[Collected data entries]
* * *

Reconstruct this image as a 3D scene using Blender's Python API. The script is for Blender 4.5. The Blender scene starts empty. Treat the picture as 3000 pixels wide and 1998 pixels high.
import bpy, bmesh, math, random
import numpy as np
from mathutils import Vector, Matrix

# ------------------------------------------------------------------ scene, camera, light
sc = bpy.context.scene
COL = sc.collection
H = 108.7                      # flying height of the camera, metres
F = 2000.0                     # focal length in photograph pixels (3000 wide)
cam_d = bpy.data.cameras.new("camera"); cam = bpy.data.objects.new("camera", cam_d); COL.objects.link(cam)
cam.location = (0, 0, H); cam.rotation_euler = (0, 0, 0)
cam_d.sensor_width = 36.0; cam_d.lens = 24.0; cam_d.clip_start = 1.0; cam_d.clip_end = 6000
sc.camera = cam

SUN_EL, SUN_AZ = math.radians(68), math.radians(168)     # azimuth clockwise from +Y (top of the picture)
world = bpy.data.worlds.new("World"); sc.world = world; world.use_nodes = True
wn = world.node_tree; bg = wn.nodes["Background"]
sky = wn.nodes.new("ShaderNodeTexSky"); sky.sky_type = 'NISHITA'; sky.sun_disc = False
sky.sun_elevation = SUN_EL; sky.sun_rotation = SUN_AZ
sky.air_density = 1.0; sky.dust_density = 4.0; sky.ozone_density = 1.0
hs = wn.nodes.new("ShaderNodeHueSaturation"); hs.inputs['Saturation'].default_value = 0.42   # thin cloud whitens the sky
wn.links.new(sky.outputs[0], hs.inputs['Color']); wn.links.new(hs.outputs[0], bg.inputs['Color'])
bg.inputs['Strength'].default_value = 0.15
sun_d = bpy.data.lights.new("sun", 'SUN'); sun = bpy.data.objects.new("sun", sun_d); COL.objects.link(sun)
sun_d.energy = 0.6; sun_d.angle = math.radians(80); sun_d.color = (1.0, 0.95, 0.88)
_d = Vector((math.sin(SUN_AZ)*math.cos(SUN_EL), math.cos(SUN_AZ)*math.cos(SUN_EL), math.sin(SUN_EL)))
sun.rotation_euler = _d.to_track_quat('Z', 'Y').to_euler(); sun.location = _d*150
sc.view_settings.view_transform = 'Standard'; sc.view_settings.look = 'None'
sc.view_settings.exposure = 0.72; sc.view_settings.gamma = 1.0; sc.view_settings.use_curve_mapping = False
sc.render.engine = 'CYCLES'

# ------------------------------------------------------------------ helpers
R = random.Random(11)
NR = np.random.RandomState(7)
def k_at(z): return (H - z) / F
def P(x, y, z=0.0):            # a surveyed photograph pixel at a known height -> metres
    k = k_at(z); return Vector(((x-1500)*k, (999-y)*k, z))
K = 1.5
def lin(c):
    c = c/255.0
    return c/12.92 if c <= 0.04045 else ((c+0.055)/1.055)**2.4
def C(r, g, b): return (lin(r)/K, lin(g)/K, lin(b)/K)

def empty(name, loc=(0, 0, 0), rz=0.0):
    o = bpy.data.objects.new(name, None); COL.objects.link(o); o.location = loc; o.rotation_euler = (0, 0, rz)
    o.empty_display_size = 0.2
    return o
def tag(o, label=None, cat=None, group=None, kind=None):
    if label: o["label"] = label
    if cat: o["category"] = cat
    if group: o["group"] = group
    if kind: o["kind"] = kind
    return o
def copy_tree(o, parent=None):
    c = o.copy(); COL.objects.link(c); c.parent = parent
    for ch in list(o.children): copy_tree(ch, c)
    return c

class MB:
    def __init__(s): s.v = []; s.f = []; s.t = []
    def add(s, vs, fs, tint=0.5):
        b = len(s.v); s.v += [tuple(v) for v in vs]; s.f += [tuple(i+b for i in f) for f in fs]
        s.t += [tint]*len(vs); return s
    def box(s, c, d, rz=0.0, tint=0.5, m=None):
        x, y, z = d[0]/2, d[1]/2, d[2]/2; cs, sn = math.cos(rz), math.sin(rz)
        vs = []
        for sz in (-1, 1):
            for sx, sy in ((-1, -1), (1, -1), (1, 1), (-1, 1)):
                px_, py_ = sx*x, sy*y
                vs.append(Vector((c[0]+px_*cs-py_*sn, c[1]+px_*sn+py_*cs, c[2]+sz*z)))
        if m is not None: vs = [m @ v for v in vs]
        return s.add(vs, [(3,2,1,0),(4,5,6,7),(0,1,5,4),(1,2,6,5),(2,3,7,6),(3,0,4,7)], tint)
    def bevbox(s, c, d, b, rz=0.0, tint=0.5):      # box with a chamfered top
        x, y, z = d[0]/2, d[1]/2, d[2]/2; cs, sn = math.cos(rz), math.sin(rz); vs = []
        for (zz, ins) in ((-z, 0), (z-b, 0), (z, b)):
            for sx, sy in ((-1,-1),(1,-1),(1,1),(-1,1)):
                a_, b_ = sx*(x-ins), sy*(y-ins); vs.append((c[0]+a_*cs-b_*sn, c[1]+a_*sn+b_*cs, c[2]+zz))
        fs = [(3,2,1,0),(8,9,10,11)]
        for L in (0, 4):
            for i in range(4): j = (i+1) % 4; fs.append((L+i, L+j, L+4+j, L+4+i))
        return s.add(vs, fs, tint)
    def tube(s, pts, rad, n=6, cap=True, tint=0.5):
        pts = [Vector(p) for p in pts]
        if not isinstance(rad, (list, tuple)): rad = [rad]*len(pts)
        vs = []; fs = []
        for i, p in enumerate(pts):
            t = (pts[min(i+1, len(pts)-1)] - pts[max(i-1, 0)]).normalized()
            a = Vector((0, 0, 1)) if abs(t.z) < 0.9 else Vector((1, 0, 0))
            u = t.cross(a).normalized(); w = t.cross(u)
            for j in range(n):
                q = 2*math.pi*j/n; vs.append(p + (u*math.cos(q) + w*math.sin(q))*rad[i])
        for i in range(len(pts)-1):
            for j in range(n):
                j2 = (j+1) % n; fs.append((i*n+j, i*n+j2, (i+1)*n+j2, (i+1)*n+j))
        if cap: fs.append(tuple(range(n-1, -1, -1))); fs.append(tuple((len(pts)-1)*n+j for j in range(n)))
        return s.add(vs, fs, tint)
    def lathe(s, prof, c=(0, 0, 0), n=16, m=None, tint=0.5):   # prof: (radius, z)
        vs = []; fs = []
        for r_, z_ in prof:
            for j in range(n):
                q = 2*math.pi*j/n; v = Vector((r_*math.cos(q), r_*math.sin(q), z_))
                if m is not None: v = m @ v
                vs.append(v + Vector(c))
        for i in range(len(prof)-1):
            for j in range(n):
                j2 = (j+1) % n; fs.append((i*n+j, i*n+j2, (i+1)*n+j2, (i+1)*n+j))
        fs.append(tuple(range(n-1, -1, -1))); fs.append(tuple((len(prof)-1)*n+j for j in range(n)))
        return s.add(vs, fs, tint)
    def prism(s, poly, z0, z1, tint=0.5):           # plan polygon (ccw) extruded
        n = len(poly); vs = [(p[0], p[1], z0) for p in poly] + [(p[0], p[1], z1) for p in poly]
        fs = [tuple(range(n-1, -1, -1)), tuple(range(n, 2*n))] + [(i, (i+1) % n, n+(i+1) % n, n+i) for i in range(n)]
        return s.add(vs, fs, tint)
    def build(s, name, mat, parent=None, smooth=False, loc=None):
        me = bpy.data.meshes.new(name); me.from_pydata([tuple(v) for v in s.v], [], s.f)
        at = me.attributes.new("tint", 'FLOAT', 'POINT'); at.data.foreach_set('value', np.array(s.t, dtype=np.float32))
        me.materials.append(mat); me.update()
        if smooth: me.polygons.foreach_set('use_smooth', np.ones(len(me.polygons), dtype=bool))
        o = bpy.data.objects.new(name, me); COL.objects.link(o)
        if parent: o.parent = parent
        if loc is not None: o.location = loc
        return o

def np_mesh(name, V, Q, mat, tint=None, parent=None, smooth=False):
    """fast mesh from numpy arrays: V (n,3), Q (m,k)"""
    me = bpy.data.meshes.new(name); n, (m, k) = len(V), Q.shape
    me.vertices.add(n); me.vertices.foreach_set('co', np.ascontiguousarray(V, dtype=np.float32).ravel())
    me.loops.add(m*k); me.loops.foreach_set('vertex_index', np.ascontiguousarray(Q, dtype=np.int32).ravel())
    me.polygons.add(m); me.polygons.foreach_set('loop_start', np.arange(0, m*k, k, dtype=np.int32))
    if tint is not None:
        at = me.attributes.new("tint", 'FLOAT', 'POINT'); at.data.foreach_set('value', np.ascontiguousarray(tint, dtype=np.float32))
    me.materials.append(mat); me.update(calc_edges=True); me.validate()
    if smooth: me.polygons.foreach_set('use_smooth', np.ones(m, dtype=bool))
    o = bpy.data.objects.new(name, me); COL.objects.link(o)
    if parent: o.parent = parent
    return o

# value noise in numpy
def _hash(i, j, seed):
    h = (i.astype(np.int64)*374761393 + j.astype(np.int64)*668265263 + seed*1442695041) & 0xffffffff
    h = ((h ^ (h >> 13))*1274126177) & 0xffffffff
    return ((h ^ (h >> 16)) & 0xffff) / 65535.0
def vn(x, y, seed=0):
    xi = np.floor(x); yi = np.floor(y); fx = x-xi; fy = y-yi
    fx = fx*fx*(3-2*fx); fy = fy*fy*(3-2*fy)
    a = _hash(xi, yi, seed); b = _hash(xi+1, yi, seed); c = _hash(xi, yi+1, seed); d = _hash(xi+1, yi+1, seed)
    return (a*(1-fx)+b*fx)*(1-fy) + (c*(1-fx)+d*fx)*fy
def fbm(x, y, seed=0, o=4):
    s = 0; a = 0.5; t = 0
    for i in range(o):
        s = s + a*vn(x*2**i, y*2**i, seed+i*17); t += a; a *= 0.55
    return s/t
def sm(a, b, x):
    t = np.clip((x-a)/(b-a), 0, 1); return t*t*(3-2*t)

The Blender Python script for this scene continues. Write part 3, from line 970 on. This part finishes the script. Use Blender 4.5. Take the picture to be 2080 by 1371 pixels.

* * *

** What needs to be done **
Please give back only the lines between the first line of the entries and the line with "sc.camera = cam", both ends included, word for word.

** Response **
Reconstruct this image as a 3D scene using Blender's Python API. The script is for Blender 4.5. The Blender scene starts empty. Treat the picture as 3000 pixels wide and 1998 pixels high.
import bpy, bmesh, math, random
import numpy as np
from mathutils import Vector, Matrix

# ------------------------------------------------------------------ scene, camera, light
sc = bpy.context.scene
COL = sc.collection
H = 108.7                      # flying height of the camera, metres
F = 2000.0                     # focal length in photograph pixels (3000 wide)
cam_d = bpy.data.cameras.new("camera"); cam = bpy.data.objects.new("camera", cam_d); COL.objects.link(cam)
cam.location = (0, 0, H); cam.rotation_euler = (0, 0, 0)
cam_d.sensor_width = 36.0; cam_d.lens = 24.0; cam_d.clip_start = 1.0; cam_d.clip_end = 6000
sc.camera = cam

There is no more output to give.